Another obvious example is Jay-Z. Although decidedly less substantive than Mos Def, and more prone to give into the temptation to degrade women, Jay-Z's delivery, style and lyrical content is simply on a higher level than Eminem's. Much of Eminem's success can be attributed to the music provided by Dr. Dre, but in this arena Jay-Z can hold his own. Jay-z might also provide a better comparison because he has sold more records than Mos Def and, at least in the field of music, has achieved more popular success and notoriety.

Although there is a fair amount of subjective analysis involved when comparing artists, I think that Eminem owes part of his success to the novelty of his ethnicity in an otherwise homogeneous field. This has elevated his stature above where his skills deserve, but I think he has jumped the shark as a pop icon, and his star will soon fade.

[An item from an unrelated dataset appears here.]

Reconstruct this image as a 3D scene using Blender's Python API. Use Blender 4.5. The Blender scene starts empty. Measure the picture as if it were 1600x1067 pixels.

That being said, Eminem has been able to ride the crest of popularity so effectively that he has become a household name, almost worldwide. But as is often the case with music, popularity does not necessarily correlate to quality in direct proportion. In the case of Elvis, his popular appeal did outpace his talent and in this regard the analogy to Eminem is apt. But in terms of contributions to music, Elvis has a legacy and Eminem will have none, and this is why it does Elvis a disservice to mention him in the same sentence as Eminem. History will reveal him as an over-rated artist who relied as much on controversy as skill, and even then the controversies that he stirred up were either the result of the musical equivalent of shooting fish in a barrel (by singling out such pop fluff as the Backstreet Boys) or launching hateful, violence-laced attacks on women and homosexuals (not exactly a brave stand here either).